_MATERIAL TO PROCESS_
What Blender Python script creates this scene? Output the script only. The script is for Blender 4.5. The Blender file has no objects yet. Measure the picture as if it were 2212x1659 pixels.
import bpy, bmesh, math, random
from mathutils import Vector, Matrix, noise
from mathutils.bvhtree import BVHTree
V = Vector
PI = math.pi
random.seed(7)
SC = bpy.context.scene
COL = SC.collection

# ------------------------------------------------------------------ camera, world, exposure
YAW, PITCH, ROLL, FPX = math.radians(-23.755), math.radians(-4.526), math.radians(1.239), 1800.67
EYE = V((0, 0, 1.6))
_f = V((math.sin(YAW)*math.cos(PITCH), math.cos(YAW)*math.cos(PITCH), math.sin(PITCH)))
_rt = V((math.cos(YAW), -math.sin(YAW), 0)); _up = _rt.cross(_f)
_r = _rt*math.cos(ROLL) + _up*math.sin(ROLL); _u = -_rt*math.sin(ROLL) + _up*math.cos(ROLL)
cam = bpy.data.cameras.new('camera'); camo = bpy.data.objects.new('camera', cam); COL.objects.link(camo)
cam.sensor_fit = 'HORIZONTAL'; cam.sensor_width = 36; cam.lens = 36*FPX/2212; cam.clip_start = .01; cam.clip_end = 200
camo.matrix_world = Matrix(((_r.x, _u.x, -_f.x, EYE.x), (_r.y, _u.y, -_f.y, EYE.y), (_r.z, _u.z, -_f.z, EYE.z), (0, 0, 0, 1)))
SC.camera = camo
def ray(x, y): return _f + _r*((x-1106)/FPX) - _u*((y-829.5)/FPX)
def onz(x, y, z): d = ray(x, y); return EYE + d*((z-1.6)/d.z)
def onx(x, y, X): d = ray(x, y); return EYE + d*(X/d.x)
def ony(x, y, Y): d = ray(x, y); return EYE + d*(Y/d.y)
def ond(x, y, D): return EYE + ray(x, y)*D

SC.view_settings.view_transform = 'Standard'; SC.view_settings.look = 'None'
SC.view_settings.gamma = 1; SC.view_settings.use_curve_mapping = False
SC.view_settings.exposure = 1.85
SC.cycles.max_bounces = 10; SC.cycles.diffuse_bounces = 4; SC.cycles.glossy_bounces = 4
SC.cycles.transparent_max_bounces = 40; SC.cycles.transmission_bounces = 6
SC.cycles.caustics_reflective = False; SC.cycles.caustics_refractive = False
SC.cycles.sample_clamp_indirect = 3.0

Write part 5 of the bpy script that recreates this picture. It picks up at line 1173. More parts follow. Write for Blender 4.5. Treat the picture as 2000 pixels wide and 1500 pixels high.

_AIM OF THE TASK_
Starting at the first line of the records, print each line exactly, stopping after the line that contains "COL = SC.collection".

_RESULT OF THE TASK_
What Blender Python script creates this scene? Output the script only. The script is for Blender 4.5. The Blender file has no objects yet. Measure the picture as if it were 2212x1659 pixels.
import bpy, bmesh, math, random
from mathutils import Vector, Matrix, noise
from mathutils.bvhtree import BVHTree
V = Vector
PI = math.pi
random.seed(7)
SC = bpy.context.scene
COL = SC.collection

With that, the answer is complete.